METHODS OF NOTIFICATION

Internet  dissemination.

10.       Each state must make all registration information available for inclusion on a national Internet site.  All offenders, no matter the designated tier level, are included.  Exceptions are allowed only in certain narrowly-defined circumstances.  Sec. 118.  Any person with computer access can obtain this information through the nationally-maintained website.

11.       Website users are informed of criminal penalties for “unlawfully injur[ing], harass[ing], or commit[ing] a crime against any former offender.”  Sec. 118.

12.       The United States Attorney General is required to maintain a national database at the FBI, entitled National Sex Offender Registry, which includes all persons required to register under the Act in every jurisdiction.  Sec. 119.

Community dissemination

13.       Information must be disseminated to law enforcement agencies, social service agencies, volunteer agencies and other organizations in the community where the person lives, works and attends school.  Sec. 121.  This apparently includes tier I and II former offenders, as well as level III former offenders.

Development of software

14.       The U.S. Attorney General and the states must develop software to enable jurisdictions to create uniform registries and Internet websites.  Sec. 123.         


IMPLEMENTATION

15.       Each state is required to implement the Act within 3 years of its date of enactment or 1 year after creation of software.  The U. S. Attorney General may authorize two one-year extensions of these dates.  Sec. 124.


STATE FAILURE TO COMPLY

16.       State jurisdictions are punished for failure to comply with this law by stoppage of certain federal crime-fighting funds.  Sec. 125.  This is the requirement that has caused all fifty states to enact some form of sex offender registration and notification under the Wetterling law.

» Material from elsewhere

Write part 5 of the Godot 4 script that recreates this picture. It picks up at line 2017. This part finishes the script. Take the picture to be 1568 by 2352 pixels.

17.       In evaluating whether a state has failed to comply with the provisions of the Act, the United States Attorney General shall consider any opinion of the state’s highest court indicating that compliance would violate state constitutional requirements.  Consultation between the U.S. Attorney General and the state’s chief executive and chief legal officer are required.  Sec. 125.

18.       “Reasonable alternative procedures” consistent with the Act may be implemented.  Sec. 125.


FEDERAL ENFORCEMENT

19.        Federal law enforcement agencies are authorized to assist the states in “locating and apprehending” sex offenders who violate requirements of the Act.  Sec. 142. 


SUMMARY
 

This summarizes the first 30 or so pages of a 94 page document.  Remaining pages deal primarily with federal crimes, federal programs and federal funding. See inter alia Sec. 212 regarding habeas corpus proceedings; Sec. 301 regarding civil commitment of sexually dangerous persons; and Sec. 401 regarding “failure to register a deportable offense.”

In summary, the bad news is the content of the law, which reaches far more broadly that the previous Wetterling Act.

In summary, the good news is that the law will not take effect for a period of years.  The good news is also that when a state constitution is inconsistent with provisions of the act, the U.S. Attorney General (or his/her designee) is required to negotiate a settlement with the chief judicial and executive officers of the state.

The good news is that states need not comply with the law for three years and the U.S. Attorney General may authorize an additional two years for compliance.  Sec. 124.

       
       
       
       
       
       
       
       
       
       
       
       
       
       
       
       
       
       
       
       

 

1. References are to the relevant section of the new law.